> [Exercise prompt]:
Will you quote all of the entries, word for word?

> [Extracted information]:

******

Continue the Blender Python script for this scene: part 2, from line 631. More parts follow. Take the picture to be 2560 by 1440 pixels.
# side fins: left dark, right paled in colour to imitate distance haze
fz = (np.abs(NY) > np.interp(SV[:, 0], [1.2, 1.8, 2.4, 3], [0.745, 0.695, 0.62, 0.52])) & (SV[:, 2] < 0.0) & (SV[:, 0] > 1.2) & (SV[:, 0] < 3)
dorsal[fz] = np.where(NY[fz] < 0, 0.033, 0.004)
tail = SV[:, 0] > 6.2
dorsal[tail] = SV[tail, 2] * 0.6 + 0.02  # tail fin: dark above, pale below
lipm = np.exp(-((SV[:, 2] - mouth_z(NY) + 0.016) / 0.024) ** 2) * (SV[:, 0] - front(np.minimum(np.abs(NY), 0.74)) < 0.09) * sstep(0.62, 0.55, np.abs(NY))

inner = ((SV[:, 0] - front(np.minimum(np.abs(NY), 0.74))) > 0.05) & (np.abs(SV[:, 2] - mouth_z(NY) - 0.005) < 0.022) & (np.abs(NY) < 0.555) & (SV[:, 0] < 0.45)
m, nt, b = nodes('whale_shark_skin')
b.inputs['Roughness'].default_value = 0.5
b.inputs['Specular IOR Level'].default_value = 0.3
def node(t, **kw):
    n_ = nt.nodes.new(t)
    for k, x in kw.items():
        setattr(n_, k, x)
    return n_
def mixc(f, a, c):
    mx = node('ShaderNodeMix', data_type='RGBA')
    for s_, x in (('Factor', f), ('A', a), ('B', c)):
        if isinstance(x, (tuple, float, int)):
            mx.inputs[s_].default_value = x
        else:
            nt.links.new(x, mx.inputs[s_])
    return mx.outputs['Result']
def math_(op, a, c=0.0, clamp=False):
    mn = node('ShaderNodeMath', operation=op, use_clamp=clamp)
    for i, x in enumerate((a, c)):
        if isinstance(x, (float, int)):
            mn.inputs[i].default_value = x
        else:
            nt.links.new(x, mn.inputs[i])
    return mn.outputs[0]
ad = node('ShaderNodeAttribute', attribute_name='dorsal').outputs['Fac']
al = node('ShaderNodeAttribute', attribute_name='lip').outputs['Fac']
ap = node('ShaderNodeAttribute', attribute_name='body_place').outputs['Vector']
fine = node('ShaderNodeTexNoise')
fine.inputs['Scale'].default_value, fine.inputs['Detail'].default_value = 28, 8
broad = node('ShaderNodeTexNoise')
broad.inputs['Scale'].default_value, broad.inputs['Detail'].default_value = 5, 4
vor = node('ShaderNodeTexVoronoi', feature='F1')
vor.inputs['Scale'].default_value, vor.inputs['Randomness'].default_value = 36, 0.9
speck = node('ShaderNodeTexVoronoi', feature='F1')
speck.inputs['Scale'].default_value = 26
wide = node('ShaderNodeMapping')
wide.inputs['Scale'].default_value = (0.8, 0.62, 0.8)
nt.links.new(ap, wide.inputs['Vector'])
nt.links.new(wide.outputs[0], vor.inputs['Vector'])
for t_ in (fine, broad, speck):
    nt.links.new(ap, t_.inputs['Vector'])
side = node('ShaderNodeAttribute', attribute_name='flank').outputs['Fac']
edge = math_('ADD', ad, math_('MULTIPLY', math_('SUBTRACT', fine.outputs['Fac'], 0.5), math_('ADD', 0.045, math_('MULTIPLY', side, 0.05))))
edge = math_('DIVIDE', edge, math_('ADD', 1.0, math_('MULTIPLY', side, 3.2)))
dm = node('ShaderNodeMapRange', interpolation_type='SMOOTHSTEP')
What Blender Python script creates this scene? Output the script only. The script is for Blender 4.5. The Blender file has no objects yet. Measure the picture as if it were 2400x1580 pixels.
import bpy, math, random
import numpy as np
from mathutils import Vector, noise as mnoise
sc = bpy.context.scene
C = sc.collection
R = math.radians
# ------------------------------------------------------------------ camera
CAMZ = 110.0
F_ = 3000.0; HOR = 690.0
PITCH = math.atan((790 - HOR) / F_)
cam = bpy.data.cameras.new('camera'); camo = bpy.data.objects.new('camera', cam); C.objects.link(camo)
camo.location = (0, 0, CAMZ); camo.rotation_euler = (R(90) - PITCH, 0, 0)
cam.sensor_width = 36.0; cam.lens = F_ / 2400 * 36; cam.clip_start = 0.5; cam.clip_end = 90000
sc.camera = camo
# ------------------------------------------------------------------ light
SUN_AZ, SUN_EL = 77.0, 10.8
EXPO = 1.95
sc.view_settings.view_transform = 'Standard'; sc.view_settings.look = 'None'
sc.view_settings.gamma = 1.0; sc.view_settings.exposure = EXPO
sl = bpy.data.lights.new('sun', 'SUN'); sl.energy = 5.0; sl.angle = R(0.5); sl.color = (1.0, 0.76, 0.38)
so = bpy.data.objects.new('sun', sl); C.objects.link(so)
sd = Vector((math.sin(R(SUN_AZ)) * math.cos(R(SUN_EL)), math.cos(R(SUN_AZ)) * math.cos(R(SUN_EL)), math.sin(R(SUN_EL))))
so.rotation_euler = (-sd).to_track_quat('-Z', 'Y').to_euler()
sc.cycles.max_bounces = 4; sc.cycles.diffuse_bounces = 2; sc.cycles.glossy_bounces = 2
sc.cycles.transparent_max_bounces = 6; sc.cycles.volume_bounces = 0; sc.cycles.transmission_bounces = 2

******

> [Reply]:
Continue the Blender Python script for this scene: part 2, from line 631. More parts follow. Take the picture to be 2560 by 1440 pixels.
# side fins: left dark, right paled in colour to imitate distance haze
fz = (np.abs(NY) > np.interp(SV[:, 0], [1.2, 1.8, 2.4, 3], [0.745, 0.695, 0.62, 0.52])) & (SV[:, 2] < 0.0) & (SV[:, 0] > 1.2) & (SV[:, 0] < 3)
dorsal[fz] = np.where(NY[fz] < 0, 0.033, 0.004)
tail = SV[:, 0] > 6.2
dorsal[tail] = SV[tail, 2] * 0.6 + 0.02  # tail fin: dark above, pale below
lipm = np.exp(-((SV[:, 2] - mouth_z(NY) + 0.016) / 0.024) ** 2) * (SV[:, 0] - front(np.minimum(np.abs(NY), 0.74)) < 0.09) * sstep(0.62, 0.55, np.abs(NY))

inner = ((SV[:, 0] - front(np.minimum(np.abs(NY), 0.74))) > 0.05) & (np.abs(SV[:, 2] - mouth_z(NY) - 0.005) < 0.022) & (np.abs(NY) < 0.555) & (SV[:, 0] < 0.45)
m, nt, b = nodes('whale_shark_skin')
b.inputs['Roughness'].default_value = 0.5
b.inputs['Specular IOR Level'].default_value = 0.3
def node(t, **kw):
    n_ = nt.nodes.new(t)
    for k, x in kw.items():
        setattr(n_, k, x)
    return n_
def mixc(f, a, c):
    mx = node('ShaderNodeMix', data_type='RGBA')
    for s_, x in (('Factor', f), ('A', a), ('B', c)):
        if isinstance(x, (tuple, float, int)):
            mx.inputs[s_].default_value = x
        else:
            nt.links.new(x, mx.inputs[s_])
    return mx.outputs['Result']
def math_(op, a, c=0.0, clamp=False):
    mn = node('ShaderNodeMath', operation=op, use_clamp=clamp)
    for i, x in enumerate((a, c)):
        if isinstance(x, (float, int)):
            mn.inputs[i].default_value = x
        else:
            nt.links.new(x, mn.inputs[i])
    return mn.outputs[0]
ad = node('ShaderNodeAttribute', attribute_name='dorsal').outputs['Fac']
al = node('ShaderNodeAttribute', attribute_name='lip').outputs['Fac']
ap = node('ShaderNodeAttribute', attribute_name='body_place').outputs['Vector']
fine = node('ShaderNodeTexNoise')
fine.inputs['Scale'].default_value, fine.inputs['Detail'].default_value = 28, 8
broad = node('ShaderNodeTexNoise')
broad.inputs['Scale'].default_value, broad.inputs['Detail'].default_value = 5, 4
vor = node('ShaderNodeTexVoronoi', feature='F1')
vor.inputs['Scale'].default_value, vor.inputs['Randomness'].default_value = 36, 0.9
speck = node('ShaderNodeTexVoronoi', feature='F1')
speck.inputs['Scale'].default_value = 26
wide = node('ShaderNodeMapping')
wide.inputs['Scale'].default_value = (0.8, 0.62, 0.8)
nt.links.new(ap, wide.inputs['Vector'])
nt.links.new(wide.outputs[0], vor.inputs['Vector'])
for t_ in (fine, broad, speck):
    nt.links.new(ap, t_.inputs['Vector'])
side = node('ShaderNodeAttribute', attribute_name='flank').outputs['Fac']
edge = math_('ADD', ad, math_('MULTIPLY', math_('SUBTRACT', fine.outputs['Fac'], 0.5), math_('ADD', 0.045, math_('MULTIPLY', side, 0.05))))
edge = math_('DIVIDE', edge, math_('ADD', 1.0, math_('MULTIPLY', side, 3.2)))
dm = node('ShaderNodeMapRange', interpolation_type='SMOOTHSTEP')
What Blender Python script creates this scene? Output the script only. The script is for Blender 4.5. The Blender file has no objects yet. Measure the picture as if it were 2400x1580 pixels.
import bpy, math, random
import numpy as np
from mathutils import Vector, noise as mnoise
sc = bpy.context.scene
C = sc.collection
R = math.radians
# ------------------------------------------------------------------ camera
CAMZ = 110.0
F_ = 3000.0; HOR = 690.0
PITCH = math.atan((790 - HOR) / F_)
cam = bpy.data.cameras.new('camera'); camo = bpy.data.objects.new('camera', cam); C.objects.link(camo)
camo.location = (0, 0, CAMZ); camo.rotation_euler = (R(90) - PITCH, 0, 0)
cam.sensor_width = 36.0; cam.lens = F_ / 2400 * 36; cam.clip_start = 0.5; cam.clip_end = 90000
sc.camera = camo
# ------------------------------------------------------------------ light
SUN_AZ, SUN_EL = 77.0, 10.8
EXPO = 1.95
sc.view_settings.view_transform = 'Standard'; sc.view_settings.look = 'None'
sc.view_settings.gamma = 1.0; sc.view_settings.exposure = EXPO
sl = bpy.data.lights.new('sun', 'SUN'); sl.energy = 5.0; sl.angle = R(0.5); sl.color = (1.0, 0.76, 0.38)
so = bpy.data.objects.new('sun', sl); C.objects.link(so)
sd = Vector((math.sin(R(SUN_AZ)) * math.cos(R(SUN_EL)), math.cos(R(SUN_AZ)) * math.cos(R(SUN_EL)), math.sin(R(SUN_EL))))
so.rotation_euler = (-sd).to_track_quat('-Z', 'Y').to_euler()
sc.cycles.max_bounces = 4; sc.cycles.diffuse_bounces = 2; sc.cycles.glossy_bounces = 2
sc.cycles.transparent_max_bounces = 6; sc.cycles.volume_bounces = 0; sc.cycles.transmission_bounces = 2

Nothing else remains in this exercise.